Monday, November 22, 2010

How deeply unconscious are we about money?

A better question might be, "how deeply unconscious are we in general? Looking at my own life, the answer seems to be,"pretty deeply". I took 3 weeks to change the password for this blog (which I had lost). It turns out to be simple enough, but it was unfamiliar! Oh the stress of the new and unfamiliar! People  yearn for an earlier and simpler time. Except, in those earlier times, it never did seem that simple either. Bernard Lietaer suggests that standing in the way of the creation of "sustainable abundance", apart from the natural opposition of powerful minorities who benefit from the current system, lies a more important impediment: that most people are ignorant of the nature and working of the money system. We are deeply immersed in it, and deeply unconscious about it.

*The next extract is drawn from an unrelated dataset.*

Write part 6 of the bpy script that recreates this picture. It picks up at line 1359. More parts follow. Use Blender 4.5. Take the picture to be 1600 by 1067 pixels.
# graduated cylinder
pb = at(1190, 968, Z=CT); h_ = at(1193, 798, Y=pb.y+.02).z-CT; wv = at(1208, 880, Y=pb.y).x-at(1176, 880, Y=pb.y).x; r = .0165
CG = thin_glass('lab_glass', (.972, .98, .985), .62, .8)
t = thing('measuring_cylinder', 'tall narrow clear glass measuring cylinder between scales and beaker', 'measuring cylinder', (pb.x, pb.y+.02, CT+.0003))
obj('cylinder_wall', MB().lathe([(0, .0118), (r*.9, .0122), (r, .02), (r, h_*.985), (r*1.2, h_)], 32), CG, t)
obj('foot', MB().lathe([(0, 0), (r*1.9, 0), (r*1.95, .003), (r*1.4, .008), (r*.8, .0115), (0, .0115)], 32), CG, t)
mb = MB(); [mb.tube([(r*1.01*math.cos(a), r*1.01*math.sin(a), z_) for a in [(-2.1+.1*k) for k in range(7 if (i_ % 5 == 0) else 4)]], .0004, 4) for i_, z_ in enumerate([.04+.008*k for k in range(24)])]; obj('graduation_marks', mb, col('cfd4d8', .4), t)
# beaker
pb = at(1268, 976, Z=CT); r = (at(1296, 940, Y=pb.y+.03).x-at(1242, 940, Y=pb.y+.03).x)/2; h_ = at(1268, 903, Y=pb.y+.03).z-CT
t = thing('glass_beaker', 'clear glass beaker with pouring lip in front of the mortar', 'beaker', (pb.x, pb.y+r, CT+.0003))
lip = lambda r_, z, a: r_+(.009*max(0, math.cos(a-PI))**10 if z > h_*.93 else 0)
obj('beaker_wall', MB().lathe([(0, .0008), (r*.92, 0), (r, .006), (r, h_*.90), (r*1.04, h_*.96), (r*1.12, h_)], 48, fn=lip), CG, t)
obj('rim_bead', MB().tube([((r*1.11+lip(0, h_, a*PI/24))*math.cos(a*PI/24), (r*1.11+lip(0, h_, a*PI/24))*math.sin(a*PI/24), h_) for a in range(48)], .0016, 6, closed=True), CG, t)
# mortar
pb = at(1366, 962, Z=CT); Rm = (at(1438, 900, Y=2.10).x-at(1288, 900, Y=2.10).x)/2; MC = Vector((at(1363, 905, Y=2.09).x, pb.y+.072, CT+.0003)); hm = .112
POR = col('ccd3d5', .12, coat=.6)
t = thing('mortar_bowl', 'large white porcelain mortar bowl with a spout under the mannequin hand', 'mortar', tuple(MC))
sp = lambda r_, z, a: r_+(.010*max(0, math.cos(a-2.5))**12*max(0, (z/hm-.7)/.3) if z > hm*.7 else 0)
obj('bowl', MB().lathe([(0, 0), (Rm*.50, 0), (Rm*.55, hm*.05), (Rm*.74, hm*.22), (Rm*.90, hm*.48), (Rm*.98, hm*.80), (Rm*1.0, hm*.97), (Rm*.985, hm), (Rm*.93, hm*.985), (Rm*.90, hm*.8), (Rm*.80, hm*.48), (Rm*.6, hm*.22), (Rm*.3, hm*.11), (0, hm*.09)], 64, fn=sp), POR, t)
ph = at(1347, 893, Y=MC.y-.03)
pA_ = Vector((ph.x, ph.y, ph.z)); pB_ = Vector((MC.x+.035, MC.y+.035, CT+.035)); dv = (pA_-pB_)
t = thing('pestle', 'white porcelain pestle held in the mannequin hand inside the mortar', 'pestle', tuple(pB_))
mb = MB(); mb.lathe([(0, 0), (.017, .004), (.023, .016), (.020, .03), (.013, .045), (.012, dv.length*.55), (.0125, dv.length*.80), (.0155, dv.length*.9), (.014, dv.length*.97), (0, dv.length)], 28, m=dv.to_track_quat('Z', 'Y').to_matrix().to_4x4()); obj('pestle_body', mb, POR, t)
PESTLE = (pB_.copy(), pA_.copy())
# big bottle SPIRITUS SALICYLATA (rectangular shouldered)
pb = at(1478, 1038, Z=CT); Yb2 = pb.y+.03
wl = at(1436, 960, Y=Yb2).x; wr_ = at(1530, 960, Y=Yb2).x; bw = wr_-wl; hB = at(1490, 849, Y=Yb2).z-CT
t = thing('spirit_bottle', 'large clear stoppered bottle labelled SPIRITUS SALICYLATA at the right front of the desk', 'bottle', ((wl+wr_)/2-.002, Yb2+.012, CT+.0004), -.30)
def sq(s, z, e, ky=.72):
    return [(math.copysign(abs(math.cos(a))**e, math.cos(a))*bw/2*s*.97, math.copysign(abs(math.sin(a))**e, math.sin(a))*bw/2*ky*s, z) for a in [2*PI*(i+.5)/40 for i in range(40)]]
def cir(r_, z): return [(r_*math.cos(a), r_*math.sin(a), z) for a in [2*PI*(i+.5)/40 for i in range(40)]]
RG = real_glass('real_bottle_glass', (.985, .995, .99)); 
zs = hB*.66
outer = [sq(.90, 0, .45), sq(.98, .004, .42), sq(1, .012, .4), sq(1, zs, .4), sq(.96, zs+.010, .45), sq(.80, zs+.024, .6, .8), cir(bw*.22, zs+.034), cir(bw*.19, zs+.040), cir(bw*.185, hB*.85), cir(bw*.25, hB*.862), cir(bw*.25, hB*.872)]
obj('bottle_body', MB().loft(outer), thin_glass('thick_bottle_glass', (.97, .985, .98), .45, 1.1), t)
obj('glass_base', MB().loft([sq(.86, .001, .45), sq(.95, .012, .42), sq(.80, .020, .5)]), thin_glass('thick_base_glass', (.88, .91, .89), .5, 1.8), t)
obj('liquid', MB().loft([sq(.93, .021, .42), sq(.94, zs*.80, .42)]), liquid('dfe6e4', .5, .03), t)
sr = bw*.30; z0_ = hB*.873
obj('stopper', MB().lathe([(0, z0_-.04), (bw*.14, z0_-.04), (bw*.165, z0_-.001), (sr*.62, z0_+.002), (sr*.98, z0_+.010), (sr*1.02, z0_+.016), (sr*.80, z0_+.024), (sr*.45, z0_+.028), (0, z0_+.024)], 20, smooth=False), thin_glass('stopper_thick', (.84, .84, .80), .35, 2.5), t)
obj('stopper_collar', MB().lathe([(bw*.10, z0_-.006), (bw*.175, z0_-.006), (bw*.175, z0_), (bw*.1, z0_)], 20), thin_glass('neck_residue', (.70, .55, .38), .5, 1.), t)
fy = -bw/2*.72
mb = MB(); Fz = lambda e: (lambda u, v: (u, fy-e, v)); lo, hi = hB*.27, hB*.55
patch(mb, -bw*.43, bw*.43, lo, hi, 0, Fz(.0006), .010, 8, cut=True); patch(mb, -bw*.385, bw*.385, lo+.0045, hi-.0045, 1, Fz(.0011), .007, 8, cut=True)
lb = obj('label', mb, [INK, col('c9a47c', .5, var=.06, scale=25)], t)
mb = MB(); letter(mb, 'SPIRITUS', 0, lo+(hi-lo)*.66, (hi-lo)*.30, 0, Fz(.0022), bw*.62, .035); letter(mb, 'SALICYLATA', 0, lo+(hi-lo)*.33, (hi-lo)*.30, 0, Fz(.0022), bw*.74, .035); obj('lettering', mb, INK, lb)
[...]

Last spring during Landmark Education's annual Conference on Global Transformation,  as the meltdown of the global financial system was being topped by the mini-May-market crash,  a session promised to discuss  "creating  possibilities in the economy." I showed up early, thinking there would be standing room only. Hardly anyone showed up...the only other woman who came was the wife of the moderator. The men were deeply familiar with bonds, interest rates, credit default swaps, foreign exchange markets, and so forth, but  they didn't seem any more aware of how  money gets created than the people on my street. They had the same question about where the money was going to be "found" to deal with the social goals they wanted. We are accustomed to starvation that continues alongside a sufficient food growing capacity, to unemployment that persists in the face of plenty of work that needs doing and plenty of manpower. We "just don't have enough money" to pay for really fine general education or comprehensive and adequate healthcare.  We don't know that parallel, alternative money systems do exist that can handle these matters without increasing taxes or regulations! I didn't know how to recapture my password, either.

Very recently, a number of offerings suggest these ideas may be finding their way into the public space:

Bernard Lietaer has an accessible website  
(perhaps that makes my blog here unncessary, but I will carry on with it anyway, for the sheer pleasure it gives me)  
*A documentary film "The Money Fix" (easy to google it)
*Last week's PBS documentary "Fixing the Future"

The three great traditional taboos ("the great unconscious that runs the show")  are sex, death, and money, In the spirit of full disclosure, I must add that at the same time as the money workshop was being held, a concurrent session dealt with orgasm....! That was standing room only.